• _The task_:
Copy exactly, leaving out every image, the lines from the one with "Write the bpy" through the one with "CX = -2.115", inclusive.

• _Dataset excerpts_:
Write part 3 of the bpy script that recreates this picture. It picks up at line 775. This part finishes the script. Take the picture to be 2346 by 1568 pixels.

---

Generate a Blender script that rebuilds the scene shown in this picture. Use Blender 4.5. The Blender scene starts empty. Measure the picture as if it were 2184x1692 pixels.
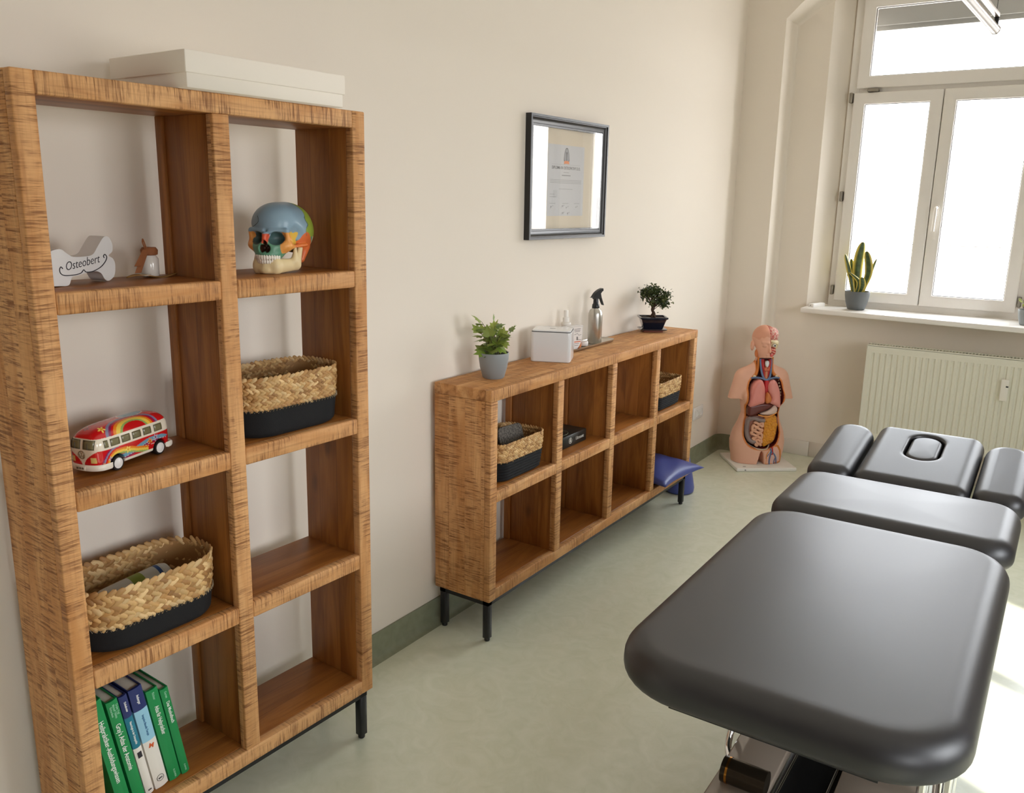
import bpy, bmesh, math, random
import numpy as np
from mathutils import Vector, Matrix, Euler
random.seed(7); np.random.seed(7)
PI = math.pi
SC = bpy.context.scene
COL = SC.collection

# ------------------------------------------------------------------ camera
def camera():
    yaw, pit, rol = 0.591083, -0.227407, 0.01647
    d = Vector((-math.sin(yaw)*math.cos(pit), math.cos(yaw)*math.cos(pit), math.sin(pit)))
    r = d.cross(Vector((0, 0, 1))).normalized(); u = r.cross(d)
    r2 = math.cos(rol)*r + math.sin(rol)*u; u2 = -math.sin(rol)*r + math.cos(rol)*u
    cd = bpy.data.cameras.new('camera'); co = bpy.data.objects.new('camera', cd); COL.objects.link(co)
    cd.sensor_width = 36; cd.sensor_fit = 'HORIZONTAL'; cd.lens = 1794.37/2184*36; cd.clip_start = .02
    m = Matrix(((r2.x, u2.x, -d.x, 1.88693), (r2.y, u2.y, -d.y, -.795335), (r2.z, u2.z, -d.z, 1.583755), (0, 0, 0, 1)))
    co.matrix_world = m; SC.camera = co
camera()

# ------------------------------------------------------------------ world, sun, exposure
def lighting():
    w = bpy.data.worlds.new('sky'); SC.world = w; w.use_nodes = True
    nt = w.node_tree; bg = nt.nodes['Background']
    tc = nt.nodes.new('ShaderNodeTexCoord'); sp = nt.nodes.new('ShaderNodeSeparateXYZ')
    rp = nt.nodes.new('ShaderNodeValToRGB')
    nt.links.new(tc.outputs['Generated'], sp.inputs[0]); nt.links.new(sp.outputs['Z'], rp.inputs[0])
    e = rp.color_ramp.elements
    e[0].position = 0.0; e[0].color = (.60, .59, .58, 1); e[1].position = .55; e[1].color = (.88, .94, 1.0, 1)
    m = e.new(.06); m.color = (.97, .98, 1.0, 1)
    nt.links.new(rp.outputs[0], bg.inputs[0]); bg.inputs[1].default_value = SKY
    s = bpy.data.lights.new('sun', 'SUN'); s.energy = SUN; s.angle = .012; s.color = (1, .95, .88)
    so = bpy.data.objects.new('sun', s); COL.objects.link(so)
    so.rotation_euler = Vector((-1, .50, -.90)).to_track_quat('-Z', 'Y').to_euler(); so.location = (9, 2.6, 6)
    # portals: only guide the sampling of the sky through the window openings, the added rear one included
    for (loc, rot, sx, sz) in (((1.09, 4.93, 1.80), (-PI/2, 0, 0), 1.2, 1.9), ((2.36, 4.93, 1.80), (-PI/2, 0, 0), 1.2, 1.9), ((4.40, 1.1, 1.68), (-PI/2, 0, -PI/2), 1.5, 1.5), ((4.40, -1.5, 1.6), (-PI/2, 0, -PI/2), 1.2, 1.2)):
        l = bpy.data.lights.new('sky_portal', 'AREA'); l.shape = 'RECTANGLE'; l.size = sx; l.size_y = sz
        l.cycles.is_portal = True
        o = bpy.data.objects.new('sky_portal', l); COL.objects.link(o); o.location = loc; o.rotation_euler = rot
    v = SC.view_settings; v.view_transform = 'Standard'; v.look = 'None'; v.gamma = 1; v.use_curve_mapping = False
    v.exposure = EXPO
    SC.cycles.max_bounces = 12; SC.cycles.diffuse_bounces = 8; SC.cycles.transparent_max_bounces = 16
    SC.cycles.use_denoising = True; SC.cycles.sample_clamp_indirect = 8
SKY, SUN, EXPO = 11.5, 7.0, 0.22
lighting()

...

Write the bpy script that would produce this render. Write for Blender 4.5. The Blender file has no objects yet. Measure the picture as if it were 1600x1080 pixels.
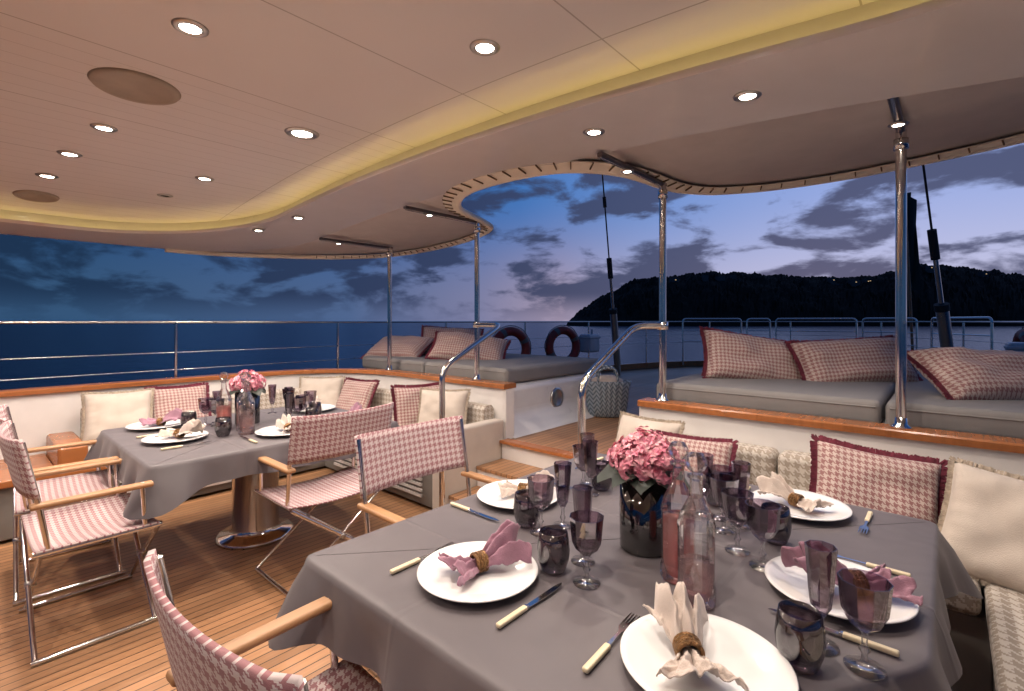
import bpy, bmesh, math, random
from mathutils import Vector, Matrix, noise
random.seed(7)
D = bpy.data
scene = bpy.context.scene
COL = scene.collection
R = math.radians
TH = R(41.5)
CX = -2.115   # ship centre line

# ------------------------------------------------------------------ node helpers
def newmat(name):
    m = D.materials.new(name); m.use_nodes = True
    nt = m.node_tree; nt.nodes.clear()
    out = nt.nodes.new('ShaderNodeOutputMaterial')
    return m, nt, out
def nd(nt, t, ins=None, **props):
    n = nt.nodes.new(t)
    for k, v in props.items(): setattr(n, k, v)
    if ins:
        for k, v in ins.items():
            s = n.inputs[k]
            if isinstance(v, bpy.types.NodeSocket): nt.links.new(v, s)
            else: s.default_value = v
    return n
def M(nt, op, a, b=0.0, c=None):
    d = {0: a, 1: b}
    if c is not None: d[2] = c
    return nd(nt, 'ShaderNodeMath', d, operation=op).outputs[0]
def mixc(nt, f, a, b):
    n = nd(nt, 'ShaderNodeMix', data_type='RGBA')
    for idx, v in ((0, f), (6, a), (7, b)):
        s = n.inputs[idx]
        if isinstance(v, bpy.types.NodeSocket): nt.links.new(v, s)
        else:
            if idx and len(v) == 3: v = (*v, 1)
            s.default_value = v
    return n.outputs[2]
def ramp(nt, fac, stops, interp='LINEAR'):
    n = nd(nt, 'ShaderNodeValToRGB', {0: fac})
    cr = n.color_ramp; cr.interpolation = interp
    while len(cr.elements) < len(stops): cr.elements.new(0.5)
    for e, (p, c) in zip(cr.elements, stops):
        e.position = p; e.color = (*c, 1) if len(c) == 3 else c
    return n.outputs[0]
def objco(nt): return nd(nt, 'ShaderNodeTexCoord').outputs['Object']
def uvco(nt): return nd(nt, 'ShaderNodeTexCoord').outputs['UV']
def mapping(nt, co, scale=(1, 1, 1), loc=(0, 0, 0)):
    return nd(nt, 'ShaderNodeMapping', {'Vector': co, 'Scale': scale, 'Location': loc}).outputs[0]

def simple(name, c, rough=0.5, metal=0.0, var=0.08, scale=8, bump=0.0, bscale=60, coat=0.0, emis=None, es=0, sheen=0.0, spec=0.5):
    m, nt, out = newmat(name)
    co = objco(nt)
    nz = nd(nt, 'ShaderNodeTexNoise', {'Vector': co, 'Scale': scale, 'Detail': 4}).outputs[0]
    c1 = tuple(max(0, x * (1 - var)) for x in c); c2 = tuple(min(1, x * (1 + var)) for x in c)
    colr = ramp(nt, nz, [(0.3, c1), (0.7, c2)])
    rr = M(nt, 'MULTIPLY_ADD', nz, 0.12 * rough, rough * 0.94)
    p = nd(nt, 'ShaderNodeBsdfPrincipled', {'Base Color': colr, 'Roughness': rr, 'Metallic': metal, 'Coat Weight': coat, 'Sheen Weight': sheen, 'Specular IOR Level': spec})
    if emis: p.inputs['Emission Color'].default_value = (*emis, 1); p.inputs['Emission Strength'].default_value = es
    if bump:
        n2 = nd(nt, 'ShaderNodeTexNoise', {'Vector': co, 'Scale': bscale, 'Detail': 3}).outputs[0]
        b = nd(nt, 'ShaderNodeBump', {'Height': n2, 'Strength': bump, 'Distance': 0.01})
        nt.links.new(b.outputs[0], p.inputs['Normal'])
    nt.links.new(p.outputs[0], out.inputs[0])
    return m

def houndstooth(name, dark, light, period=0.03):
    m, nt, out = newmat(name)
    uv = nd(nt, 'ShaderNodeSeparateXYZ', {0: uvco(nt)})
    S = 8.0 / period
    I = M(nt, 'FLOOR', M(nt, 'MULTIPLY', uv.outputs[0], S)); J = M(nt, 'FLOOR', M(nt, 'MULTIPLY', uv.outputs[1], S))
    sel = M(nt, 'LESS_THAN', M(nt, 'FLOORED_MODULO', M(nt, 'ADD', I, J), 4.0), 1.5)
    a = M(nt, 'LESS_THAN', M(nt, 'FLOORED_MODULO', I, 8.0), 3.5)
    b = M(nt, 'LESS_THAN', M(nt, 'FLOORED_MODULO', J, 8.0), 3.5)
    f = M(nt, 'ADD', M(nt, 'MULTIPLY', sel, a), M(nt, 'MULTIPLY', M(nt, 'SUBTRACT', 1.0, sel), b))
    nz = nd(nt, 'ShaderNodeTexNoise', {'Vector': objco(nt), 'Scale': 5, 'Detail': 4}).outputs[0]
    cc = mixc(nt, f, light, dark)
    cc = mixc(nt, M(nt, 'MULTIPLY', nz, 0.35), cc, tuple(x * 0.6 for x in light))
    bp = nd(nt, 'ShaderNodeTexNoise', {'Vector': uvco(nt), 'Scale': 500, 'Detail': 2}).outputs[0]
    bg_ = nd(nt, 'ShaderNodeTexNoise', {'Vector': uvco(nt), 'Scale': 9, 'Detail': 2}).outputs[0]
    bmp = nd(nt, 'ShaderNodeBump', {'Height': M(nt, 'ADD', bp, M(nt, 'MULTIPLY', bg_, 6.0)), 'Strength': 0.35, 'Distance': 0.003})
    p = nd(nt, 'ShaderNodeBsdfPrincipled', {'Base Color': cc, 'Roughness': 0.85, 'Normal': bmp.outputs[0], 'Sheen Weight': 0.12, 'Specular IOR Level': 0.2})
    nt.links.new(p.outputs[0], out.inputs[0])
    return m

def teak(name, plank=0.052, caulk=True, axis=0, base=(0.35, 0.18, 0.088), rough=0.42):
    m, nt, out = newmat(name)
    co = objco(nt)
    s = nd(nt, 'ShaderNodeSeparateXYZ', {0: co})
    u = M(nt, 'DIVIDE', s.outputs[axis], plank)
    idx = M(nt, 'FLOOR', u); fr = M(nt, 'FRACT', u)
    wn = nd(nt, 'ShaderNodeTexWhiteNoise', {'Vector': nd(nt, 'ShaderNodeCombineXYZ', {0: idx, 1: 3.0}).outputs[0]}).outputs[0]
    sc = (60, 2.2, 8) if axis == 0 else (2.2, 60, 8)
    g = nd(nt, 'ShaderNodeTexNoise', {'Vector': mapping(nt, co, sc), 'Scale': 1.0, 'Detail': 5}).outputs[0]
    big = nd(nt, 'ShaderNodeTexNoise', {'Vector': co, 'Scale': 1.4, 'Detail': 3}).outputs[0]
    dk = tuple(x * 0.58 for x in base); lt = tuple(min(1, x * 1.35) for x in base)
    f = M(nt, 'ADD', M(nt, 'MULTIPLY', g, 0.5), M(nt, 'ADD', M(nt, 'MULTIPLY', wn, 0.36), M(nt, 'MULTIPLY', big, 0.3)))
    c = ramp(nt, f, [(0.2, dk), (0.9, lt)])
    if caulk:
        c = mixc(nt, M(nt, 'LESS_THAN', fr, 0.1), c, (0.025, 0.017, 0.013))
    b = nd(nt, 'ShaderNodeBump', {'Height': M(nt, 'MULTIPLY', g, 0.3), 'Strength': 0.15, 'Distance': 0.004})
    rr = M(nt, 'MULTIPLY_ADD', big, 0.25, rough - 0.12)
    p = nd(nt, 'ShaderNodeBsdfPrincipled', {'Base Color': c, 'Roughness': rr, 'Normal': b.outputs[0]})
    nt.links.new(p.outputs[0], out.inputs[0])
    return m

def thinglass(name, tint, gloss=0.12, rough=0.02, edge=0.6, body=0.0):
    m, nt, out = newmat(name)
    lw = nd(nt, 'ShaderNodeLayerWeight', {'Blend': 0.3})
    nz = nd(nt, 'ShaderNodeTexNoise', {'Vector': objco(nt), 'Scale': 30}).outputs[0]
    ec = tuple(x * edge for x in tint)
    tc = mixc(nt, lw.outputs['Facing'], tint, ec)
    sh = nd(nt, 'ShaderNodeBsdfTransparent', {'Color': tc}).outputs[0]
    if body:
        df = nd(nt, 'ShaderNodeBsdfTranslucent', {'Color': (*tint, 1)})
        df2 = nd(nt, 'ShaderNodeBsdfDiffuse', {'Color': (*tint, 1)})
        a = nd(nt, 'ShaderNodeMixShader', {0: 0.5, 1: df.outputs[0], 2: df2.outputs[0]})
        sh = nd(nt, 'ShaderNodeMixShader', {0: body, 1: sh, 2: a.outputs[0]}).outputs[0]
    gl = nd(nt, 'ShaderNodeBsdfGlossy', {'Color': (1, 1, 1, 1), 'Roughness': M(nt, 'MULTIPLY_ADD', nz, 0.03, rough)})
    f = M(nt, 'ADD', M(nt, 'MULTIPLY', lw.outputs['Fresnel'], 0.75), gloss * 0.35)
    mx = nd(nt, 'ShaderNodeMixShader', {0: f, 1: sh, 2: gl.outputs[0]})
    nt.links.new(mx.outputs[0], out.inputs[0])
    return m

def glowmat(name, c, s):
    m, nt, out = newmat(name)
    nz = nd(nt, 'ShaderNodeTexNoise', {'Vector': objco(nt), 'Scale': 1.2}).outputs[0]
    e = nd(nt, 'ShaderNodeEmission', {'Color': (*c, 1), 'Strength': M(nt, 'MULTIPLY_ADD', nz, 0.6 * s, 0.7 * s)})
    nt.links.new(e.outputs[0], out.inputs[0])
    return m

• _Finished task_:
Write the bpy script that would produce this render. Write for Blender 4.5. The Blender file has no objects yet. Measure the picture as if it were 1600x1080 pixels.
import bpy, bmesh, math, random
from mathutils import Vector, Matrix, noise
random.seed(7)
D = bpy.data
scene = bpy.context.scene
COL = scene.collection
R = math.radians
TH = R(41.5)
CX = -2.115   # ship centre line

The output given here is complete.